Pick out all lines in the listing holding the string "recreates" and copy them.

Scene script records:
** begin **

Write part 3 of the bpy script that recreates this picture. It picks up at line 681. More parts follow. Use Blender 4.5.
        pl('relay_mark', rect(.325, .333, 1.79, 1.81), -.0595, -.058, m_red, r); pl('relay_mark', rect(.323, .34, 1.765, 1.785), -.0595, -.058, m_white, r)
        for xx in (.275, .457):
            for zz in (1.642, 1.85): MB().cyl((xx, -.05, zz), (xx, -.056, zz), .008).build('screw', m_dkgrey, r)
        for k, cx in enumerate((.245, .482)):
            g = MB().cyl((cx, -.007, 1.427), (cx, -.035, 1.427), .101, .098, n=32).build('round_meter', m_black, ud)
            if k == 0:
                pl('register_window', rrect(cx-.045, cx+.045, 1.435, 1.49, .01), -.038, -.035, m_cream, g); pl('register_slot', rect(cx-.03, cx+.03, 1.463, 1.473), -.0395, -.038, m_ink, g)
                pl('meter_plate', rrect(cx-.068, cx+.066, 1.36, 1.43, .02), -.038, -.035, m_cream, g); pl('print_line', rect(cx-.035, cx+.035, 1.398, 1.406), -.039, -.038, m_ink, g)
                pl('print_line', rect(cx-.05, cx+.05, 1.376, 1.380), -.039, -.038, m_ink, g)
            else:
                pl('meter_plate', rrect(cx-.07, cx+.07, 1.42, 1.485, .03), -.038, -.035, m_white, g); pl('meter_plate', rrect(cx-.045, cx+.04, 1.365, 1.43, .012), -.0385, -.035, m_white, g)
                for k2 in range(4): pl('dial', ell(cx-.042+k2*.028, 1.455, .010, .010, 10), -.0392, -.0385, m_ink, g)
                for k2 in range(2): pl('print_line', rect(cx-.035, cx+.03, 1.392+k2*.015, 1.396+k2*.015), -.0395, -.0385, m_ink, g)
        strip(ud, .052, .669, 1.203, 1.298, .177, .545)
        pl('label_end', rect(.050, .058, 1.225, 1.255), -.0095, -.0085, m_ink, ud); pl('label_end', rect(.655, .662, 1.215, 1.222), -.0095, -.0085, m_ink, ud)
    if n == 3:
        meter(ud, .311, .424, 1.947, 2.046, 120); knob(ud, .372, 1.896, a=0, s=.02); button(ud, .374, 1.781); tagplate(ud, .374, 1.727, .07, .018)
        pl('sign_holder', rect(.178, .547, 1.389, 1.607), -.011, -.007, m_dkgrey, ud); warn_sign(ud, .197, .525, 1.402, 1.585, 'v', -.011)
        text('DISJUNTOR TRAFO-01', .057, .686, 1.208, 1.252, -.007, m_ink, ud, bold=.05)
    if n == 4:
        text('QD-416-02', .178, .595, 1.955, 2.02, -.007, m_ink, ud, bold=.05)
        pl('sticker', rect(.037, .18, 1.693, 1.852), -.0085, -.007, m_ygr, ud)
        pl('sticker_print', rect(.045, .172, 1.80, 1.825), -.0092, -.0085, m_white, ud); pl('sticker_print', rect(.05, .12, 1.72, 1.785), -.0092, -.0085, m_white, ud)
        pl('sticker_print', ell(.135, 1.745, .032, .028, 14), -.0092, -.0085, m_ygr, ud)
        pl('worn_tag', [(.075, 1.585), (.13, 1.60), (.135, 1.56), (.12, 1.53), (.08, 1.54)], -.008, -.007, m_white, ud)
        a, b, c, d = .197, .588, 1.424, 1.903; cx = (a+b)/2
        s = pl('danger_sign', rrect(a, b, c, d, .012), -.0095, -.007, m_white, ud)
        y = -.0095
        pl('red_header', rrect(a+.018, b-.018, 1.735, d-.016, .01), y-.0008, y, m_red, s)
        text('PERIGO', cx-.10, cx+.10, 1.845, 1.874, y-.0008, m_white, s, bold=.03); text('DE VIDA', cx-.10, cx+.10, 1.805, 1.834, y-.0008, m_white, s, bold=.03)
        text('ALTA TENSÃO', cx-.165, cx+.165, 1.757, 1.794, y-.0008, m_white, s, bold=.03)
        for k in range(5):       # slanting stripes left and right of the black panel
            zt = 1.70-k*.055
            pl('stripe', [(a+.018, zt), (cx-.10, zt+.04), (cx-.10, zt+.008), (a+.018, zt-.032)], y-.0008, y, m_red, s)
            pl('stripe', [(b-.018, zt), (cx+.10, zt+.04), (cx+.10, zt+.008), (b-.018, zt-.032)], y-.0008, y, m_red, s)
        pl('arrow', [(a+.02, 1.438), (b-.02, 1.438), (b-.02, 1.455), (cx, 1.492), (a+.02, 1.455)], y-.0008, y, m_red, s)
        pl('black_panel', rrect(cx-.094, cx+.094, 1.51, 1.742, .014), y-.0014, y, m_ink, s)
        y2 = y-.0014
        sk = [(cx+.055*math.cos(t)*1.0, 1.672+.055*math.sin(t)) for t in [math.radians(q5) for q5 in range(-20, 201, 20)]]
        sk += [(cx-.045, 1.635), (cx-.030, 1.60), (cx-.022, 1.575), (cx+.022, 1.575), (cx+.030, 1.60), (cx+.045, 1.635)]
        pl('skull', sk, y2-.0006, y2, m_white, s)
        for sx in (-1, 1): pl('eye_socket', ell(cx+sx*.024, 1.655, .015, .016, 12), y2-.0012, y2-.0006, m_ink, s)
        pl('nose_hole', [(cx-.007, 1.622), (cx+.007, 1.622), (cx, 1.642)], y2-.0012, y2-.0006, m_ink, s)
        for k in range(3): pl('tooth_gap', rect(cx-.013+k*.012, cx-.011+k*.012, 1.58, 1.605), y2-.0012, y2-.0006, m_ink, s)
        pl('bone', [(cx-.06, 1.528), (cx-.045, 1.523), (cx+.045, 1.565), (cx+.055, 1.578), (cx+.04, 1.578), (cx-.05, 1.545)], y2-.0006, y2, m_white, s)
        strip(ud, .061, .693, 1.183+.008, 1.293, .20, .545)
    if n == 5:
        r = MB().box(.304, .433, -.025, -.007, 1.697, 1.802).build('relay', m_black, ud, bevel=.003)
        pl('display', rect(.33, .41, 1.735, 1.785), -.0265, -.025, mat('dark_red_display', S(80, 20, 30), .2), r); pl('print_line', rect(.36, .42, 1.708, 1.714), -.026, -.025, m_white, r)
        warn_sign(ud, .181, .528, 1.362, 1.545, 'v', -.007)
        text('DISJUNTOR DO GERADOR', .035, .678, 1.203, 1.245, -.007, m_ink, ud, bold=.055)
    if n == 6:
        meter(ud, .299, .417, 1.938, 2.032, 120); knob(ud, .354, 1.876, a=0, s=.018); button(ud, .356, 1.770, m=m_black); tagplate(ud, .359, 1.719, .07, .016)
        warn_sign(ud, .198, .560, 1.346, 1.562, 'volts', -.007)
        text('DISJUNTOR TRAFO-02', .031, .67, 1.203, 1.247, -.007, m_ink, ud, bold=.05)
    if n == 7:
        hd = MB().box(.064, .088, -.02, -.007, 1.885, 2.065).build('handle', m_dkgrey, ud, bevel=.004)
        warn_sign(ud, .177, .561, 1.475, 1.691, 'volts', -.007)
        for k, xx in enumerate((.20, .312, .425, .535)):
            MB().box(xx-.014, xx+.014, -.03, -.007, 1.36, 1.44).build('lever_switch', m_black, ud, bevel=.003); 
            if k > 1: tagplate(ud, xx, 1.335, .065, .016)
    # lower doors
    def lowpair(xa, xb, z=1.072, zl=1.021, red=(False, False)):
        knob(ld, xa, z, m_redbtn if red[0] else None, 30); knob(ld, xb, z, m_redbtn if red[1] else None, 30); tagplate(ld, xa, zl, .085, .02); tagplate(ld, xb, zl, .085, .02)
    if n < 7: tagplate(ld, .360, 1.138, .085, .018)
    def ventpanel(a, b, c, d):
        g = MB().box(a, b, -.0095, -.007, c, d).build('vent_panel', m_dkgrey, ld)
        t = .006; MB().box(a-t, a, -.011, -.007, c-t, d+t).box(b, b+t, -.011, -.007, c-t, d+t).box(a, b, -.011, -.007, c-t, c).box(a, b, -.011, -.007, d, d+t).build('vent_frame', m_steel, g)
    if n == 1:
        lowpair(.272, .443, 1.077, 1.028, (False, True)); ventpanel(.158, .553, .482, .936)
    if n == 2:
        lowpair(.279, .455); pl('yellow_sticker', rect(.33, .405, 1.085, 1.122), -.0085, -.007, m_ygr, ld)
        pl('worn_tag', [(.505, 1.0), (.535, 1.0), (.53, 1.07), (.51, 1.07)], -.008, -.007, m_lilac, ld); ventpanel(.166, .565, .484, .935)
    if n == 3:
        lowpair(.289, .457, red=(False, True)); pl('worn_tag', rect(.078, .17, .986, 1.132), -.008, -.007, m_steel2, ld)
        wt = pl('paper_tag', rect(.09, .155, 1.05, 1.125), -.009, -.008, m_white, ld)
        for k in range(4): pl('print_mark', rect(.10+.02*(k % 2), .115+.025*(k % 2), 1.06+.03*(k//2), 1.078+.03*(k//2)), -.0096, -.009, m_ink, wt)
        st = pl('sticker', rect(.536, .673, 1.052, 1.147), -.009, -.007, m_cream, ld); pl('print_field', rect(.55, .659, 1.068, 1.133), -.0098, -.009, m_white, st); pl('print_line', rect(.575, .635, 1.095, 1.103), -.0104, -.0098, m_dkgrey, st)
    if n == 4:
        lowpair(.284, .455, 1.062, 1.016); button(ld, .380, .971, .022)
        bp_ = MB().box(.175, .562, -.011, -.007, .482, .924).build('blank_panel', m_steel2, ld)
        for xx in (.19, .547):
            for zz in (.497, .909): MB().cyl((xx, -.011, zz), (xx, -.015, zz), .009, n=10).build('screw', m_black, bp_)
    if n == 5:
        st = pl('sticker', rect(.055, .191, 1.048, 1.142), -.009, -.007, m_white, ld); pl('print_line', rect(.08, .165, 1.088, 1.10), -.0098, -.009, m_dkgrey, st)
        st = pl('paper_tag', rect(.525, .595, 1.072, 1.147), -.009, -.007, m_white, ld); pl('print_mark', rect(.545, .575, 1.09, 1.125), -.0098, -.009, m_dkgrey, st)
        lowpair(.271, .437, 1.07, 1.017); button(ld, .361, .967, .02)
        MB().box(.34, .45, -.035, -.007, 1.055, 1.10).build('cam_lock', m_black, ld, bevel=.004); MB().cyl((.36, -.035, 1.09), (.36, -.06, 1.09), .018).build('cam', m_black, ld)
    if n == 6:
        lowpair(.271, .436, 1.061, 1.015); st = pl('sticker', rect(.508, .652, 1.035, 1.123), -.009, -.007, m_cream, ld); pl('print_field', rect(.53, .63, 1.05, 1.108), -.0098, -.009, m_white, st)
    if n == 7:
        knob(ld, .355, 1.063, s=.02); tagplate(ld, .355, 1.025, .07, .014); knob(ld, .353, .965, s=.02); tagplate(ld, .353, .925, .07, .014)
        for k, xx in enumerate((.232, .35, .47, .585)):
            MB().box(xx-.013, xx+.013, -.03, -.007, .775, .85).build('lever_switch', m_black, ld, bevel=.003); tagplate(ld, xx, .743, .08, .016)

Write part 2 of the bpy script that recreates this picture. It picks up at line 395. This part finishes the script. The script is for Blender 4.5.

** end **

→ **Task response**
Write part 3 of the bpy script that recreates this picture. It picks up at line 681. More parts follow. Use Blender 4.5.
Write part 2 of the bpy script that recreates this picture. It picks up at line 395. This part finishes the script. The script is for Blender 4.5.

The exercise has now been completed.